═════ STORED DATA ═════
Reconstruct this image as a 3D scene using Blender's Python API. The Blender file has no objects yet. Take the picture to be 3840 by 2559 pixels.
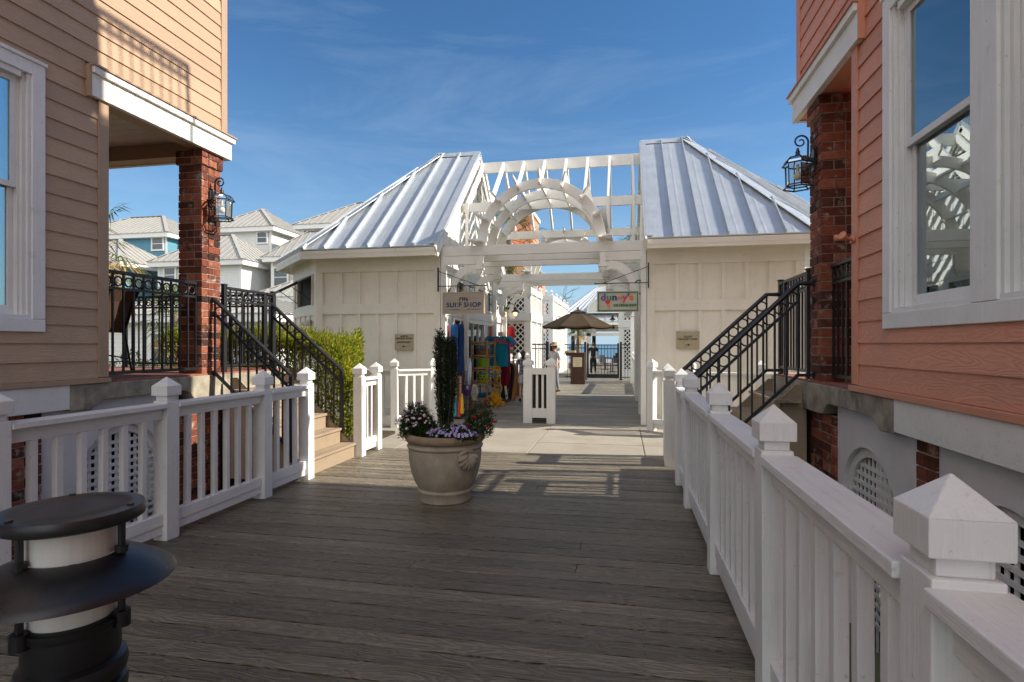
import bpy, math, random
from mathutils import Vector, Matrix
R=math.radians; PI=math.pi
rnd=random.Random(7)
SC=bpy.context.scene; COL=SC.collection
WM={}          # object name -> world matrix (parents are never moved after building)

# ------------------------------------------------------------------ mesh builder
class B:
    def __init__(s): s.v=[]; s.f=[]; s.m=[]; s.mi=0
    def face(s,pts):
        n=len(s.v); s.v+= [tuple(p) for p in pts]; s.f.append(tuple(range(n,n+len(pts)))); s.m.append(s.mi); return s
    def _add(s,vs,fs):
        n=len(s.v); s.v+=[tuple(p) for p in vs]
        for f in fs: s.f.append(tuple(i+n for i in f)); s.m.append(s.mi)
        return s
    def box(s,x0,x1,y0,y1,z0,z1):
        if x0>x1:x0,x1=x1,x0
        if y0>y1:y0,y1=y1,y0
        if z0>z1:z0,z1=z1,z0
        return s._add([(x0,y0,z0),(x1,y0,z0),(x1,y1,z0),(x0,y1,z0),(x0,y0,z1),(x1,y0,z1),(x1,y1,z1),(x0,y1,z1)],
          [(0,3,2,1),(4,5,6,7),(0,1,5,4),(1,2,6,5),(2,3,7,6),(3,0,4,7)])
    def bar(s,p,q,w,h,up=(0,0,1),w2=None,h2=None):
        p=Vector(p);q=Vector(q);d=(q-p).normalized();u=Vector(up)
        if abs(d.dot(u))>.98:u=Vector((0,1,0)) if abs(d.y)<.9 else Vector((1,0,0))
        sd=d.cross(u).normalized();u=sd.cross(d).normalized()
        w2=w if w2 is None else w2;h2=h if h2 is None else h2
        vs=[]
        for c,ww,hh in((p,w,h),(q,w2,h2)):
            for a,b in((-1,-1),(1,-1),(1,1),(-1,1)):vs.append(c+sd*(a*ww/2)+u*(b*hh/2))
        return s._add(vs,[(3,2,1,0),(4,5,6,7),(0,1,5,4),(1,2,6,5),(2,3,7,6),(3,0,4,7)])
    def tube(s,pts,r,n=8,closed=False,cap=True):
        pts=[Vector(p) for p in pts];N=len(pts)
        rr=r if isinstance(r,(list,tuple)) else [r]*N
        vs=[];fs=[];pu=None
        for i,p in enumerate(pts):
            if closed:d=(pts[(i+1)%N]-pts[i-1])
            else:d=(pts[min(i+1,N-1)]-pts[max(i-1,0)])
            d=d.normalized() if d.length>1e-9 else Vector((0,0,1))
            if pu is None:
                pu=Vector((0,0,1)) if abs(d.z)<.9 else Vector((1,0,0))
            sd=d.cross(pu)
            if sd.length<1e-6: sd=d.orthogonal()
            sd.normalize();pu=sd.cross(d).normalized()
            for k in range(n):
                a=2*PI*k/n;vs.append(p+(sd*math.cos(a)+pu*math.sin(a))*rr[i])
        M=N if closed else N-1
        for i in range(M):
            j=(i+1)%N
            for k in range(n):
                l=(k+1)%n;fs.append((i*n+k,i*n+l,j*n+l,j*n+k))
        if cap and not closed:
            fs.append(tuple(range(n-1,-1,-1)));fs.append(tuple((N-1)*n+k for k in range(n)))
        return s._add(vs,fs)
    def ring(s,c,nrm,Rr,r,n=20,m=6):
        c=Vector(c);nrm=Vector(nrm).normalized();a=nrm.orthogonal().normalized();b=nrm.cross(a)
        return s.tube([c+(a*math.cos(2*PI*k/n)+b*math.sin(2*PI*k/n))*Rr for k in range(n)],r,m,closed=True)
    def lathe(s,prof,c=(0,0,0),n=32,cap=True,sx=1,sy=1,rot=0):
        vs=[];fs=[];N=len(prof)
        for r,z in prof:
            for k in range(n):
                a=2*PI*k/n+rot;vs.append((c[0]+r*math.cos(a)*sx,c[1]+r*math.sin(a)*sy,c[2]+z))
        for i in range(N-1):
            for k in range(n):
                l=(k+1)%n;fs.append((i*n+k,i*n+l,(i+1)*n+l,(i+1)*n+k))
        if cap:
            fs.append(tuple(range(n-1,-1,-1)));fs.append(tuple((N-1)*n+k for k in range(n)))
        return s._add(vs,fs)
    def prism(s,poly,ext):
        """poly: list of 3d points (planar), ext: extrusion vector"""
        e=Vector(ext);n=len(poly);a=[Vector(p) for p in poly];b=[p+e for p in a]
        nr=Vector((0,0,0))
        for i in range(n):nr+=a[i].cross(a[(i+1)%n])
        fl=nr.dot(e)>0
        fs=[tuple(range(n-1,-1,-1)),tuple(range(n,2*n))] if fl else [tuple(range(n)),tuple(range(2*n-1,n-1,-1))]
        for i in range(n):
            j=(i+1)%n
            fs.append((i,j,n+j,n+i) if fl else (j,i,n+i,n+j))
        return s._add(a+b,fs)
    def ball(s,c,r,n=12,m=8,sx=1,sy=1,sz=1):
        pr=[(max(1e-4,math.sin(PI*i/m))*r,-math.cos(PI*i/m)*r*sz) for i in range(m+1)]
        return s.lathe(pr,c,n,True,sx,sy)
    def pyramid(s,x0,x1,y0,y1,z0,z1):
        return s._add([(x0,y0,z0),(x1,y0,z0),(x1,y1,z0),(x0,y1,z0),((x0+x1)/2,(y0+y1)/2,z1)],[(0,3,2,1),(0,1,4),(1,2,4),(2,3,4),(3,0,4)])
    def sheet(s,P,nu,nv):
        """grid of points P(i,j)"""
        vs=[P(i/nu,j/nv) for j in range(nv+1) for i in range(nu+1)]
        fs=[(j*(nu+1)+i,j*(nu+1)+i+1,(j+1)*(nu+1)+i+1,(j+1)*(nu+1)+i) for j in range(nv) for i in range(nu)]
        return s._add(vs,fs)
    def xf(s,M):
        s.v=[tuple(M@Vector(p)) for p in s.v];return s

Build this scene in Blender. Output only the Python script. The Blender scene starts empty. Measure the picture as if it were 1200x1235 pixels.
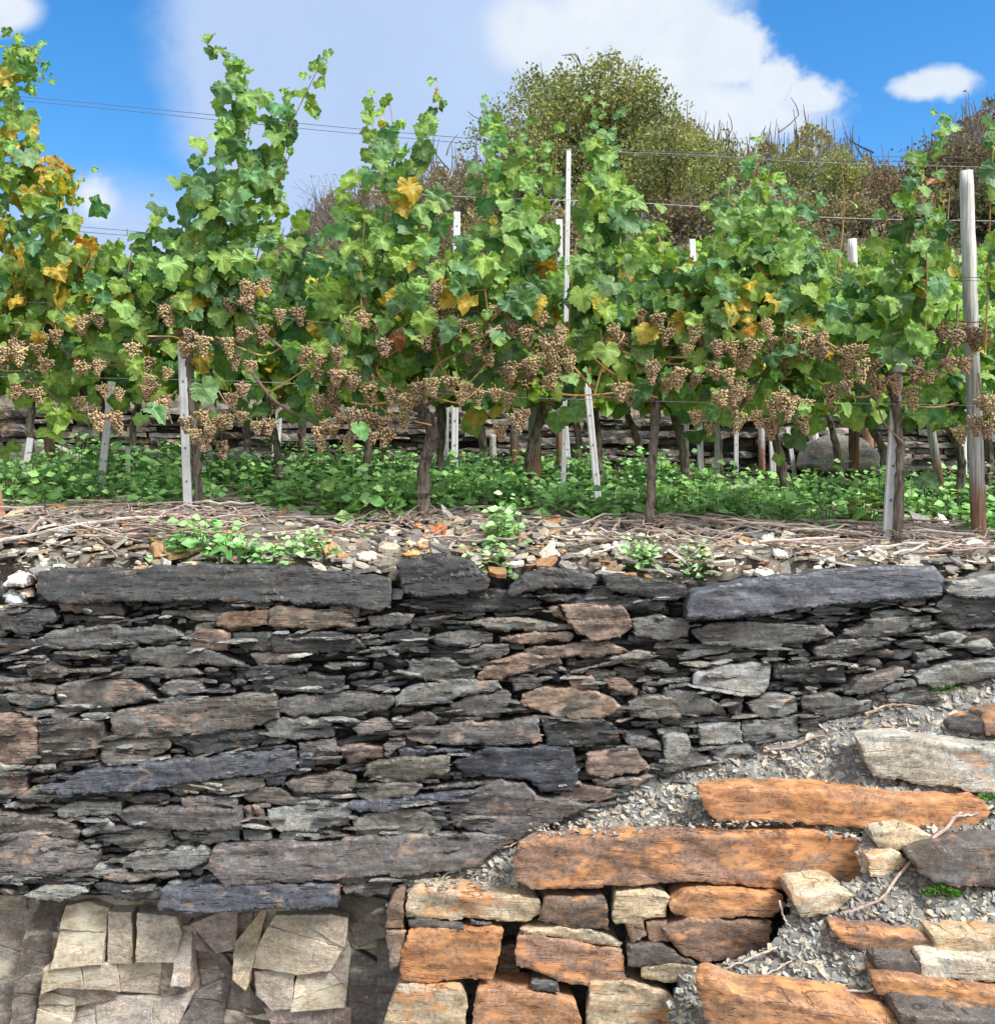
═════
- _EXERCISE_:
Return every line of the records exactly as given, pictures excluded.

- _ANSWER TO THE EXERCISE_:
Reconstruct this image as a 3D scene using Blender's Python API. The Blender file has no objects yet. Take the picture to be 3840 by 2559 pixels.
import bpy, math, random
from mathutils import Vector, Matrix
R=math.radians; PI=math.pi
rnd=random.Random(7)
SC=bpy.context.scene; COL=SC.collection
WM={}          # object name -> world matrix (parents are never moved after building)

# ------------------------------------------------------------------ mesh builder
class B:
    def __init__(s): s.v=[]; s.f=[]; s.m=[]; s.mi=0
    def face(s,pts):
        n=len(s.v); s.v+= [tuple(p) for p in pts]; s.f.append(tuple(range(n,n+len(pts)))); s.m.append(s.mi); return s
    def _add(s,vs,fs):
        n=len(s.v); s.v+=[tuple(p) for p in vs]
        for f in fs: s.f.append(tuple(i+n for i in f)); s.m.append(s.mi)
        return s
    def box(s,x0,x1,y0,y1,z0,z1):
        if x0>x1:x0,x1=x1,x0
        if y0>y1:y0,y1=y1,y0
        if z0>z1:z0,z1=z1,z0
        return s._add([(x0,y0,z0),(x1,y0,z0),(x1,y1,z0),(x0,y1,z0),(x0,y0,z1),(x1,y0,z1),(x1,y1,z1),(x0,y1,z1)],
          [(0,3,2,1),(4,5,6,7),(0,1,5,4),(1,2,6,5),(2,3,7,6),(3,0,4,7)])
    def bar(s,p,q,w,h,up=(0,0,1),w2=None,h2=None):
        p=Vector(p);q=Vector(q);d=(q-p).normalized();u=Vector(up)
        if abs(d.dot(u))>.98:u=Vector((0,1,0)) if abs(d.y)<.9 else Vector((1,0,0))
        sd=d.cross(u).normalized();u=sd.cross(d).normalized()
        w2=w if w2 is None else w2;h2=h if h2 is None else h2
        vs=[]
        for c,ww,hh in((p,w,h),(q,w2,h2)):
            for a,b in((-1,-1),(1,-1),(1,1),(-1,1)):vs.append(c+sd*(a*ww/2)+u*(b*hh/2))
        return s._add(vs,[(3,2,1,0),(4,5,6,7),(0,1,5,4),(1,2,6,5),(2,3,7,6),(3,0,4,7)])
    def tube(s,pts,r,n=8,closed=False,cap=True):
        pts=[Vector(p) for p in pts];N=len(pts)
        rr=r if isinstance(r,(list,tuple)) else [r]*N
        vs=[];fs=[];pu=None
        for i,p in enumerate(pts):
            if closed:d=(pts[(i+1)%N]-pts[i-1])
            else:d=(pts[min(i+1,N-1)]-pts[max(i-1,0)])
            d=d.normalized() if d.length>1e-9 else Vector((0,0,1))
            if pu is None:
                pu=Vector((0,0,1)) if abs(d.z)<.9 else Vector((1,0,0))
            sd=d.cross(pu)
            if sd.length<1e-6: sd=d.orthogonal()
            sd.normalize();pu=sd.cross(d).normalized()
            for k in range(n):
                a=2*PI*k/n;vs.append(p+(sd*math.cos(a)+pu*math.sin(a))*rr[i])
        M=N if closed else N-1
        for i in range(M):
            j=(i+1)%N
            for k in range(n):
                l=(k+1)%n;fs.append((i*n+k,i*n+l,j*n+l,j*n+k))
        if cap and not closed:
            fs.append(tuple(range(n-1,-1,-1)));fs.append(tuple((N-1)*n+k for k in range(n)))
        return s._add(vs,fs)
    def ring(s,c,nrm,Rr,r,n=20,m=6):
        c=Vector(c);nrm=Vector(nrm).normalized();a=nrm.orthogonal().normalized();b=nrm.cross(a)
        return s.tube([c+(a*math.cos(2*PI*k/n)+b*math.sin(2*PI*k/n))*Rr for k in range(n)],r,m,closed=True)
    def lathe(s,prof,c=(0,0,0),n=32,cap=True,sx=1,sy=1,rot=0):
        vs=[];fs=[];N=len(prof)
        for r,z in prof:
            for k in range(n):
                a=2*PI*k/n+rot;vs.append((c[0]+r*math.cos(a)*sx,c[1]+r*math.sin(a)*sy,c[2]+z))
        for i in range(N-1):
            for k in range(n):
                l=(k+1)%n;fs.append((i*n+k,i*n+l,(i+1)*n+l,(i+1)*n+k))
        if cap:
            fs.append(tuple(range(n-1,-1,-1)));fs.append(tuple((N-1)*n+k for k in range(n)))
        return s._add(vs,fs)
    def prism(s,poly,ext):
        """poly: list of 3d points (planar), ext: extrusion vector"""
        e=Vector(ext);n=len(poly);a=[Vector(p) for p in poly];b=[p+e for p in a]
        nr=Vector((0,0,0))
        for i in range(n):nr+=a[i].cross(a[(i+1)%n])
        fl=nr.dot(e)>0
        fs=[tuple(range(n-1,-1,-1)),tuple(range(n,2*n))] if fl else [tuple(range(n)),tuple(range(2*n-1,n-1,-1))]
        for i in range(n):
            j=(i+1)%n
            fs.append((i,j,n+j,n+i) if fl else (j,i,n+i,n+j))
        return s._add(a+b,fs)
    def ball(s,c,r,n=12,m=8,sx=1,sy=1,sz=1):
        pr=[(max(1e-4,math.sin(PI*i/m))*r,-math.cos(PI*i/m)*r*sz) for i in range(m+1)]
        return s.lathe(pr,c,n,True,sx,sy)
    def pyramid(s,x0,x1,y0,y1,z0,z1):
        return s._add([(x0,y0,z0),(x1,y0,z0),(x1,y1,z0),(x0,y1,z0),((x0+x1)/2,(y0+y1)/2,z1)],[(0,3,2,1),(0,1,4),(1,2,4),(2,3,4),(3,0,4)])
    def sheet(s,P,nu,nv):
        """grid of points P(i,j)"""
        vs=[P(i/nu,j/nv) for j in range(nv+1) for i in range(nu+1)]
        fs=[(j*(nu+1)+i,j*(nu+1)+i+1,(j+1)*(nu+1)+i+1,(j+1)*(nu+1)+i) for j in range(nv) for i in range(nu)]
        return s._add(vs,fs)
    def xf(s,M):
        s.v=[tuple(M@Vector(p)) for p in s.v];return s

Build this scene in Blender. Output only the Python script. The Blender scene starts empty. Measure the picture as if it were 1200x1235 pixels.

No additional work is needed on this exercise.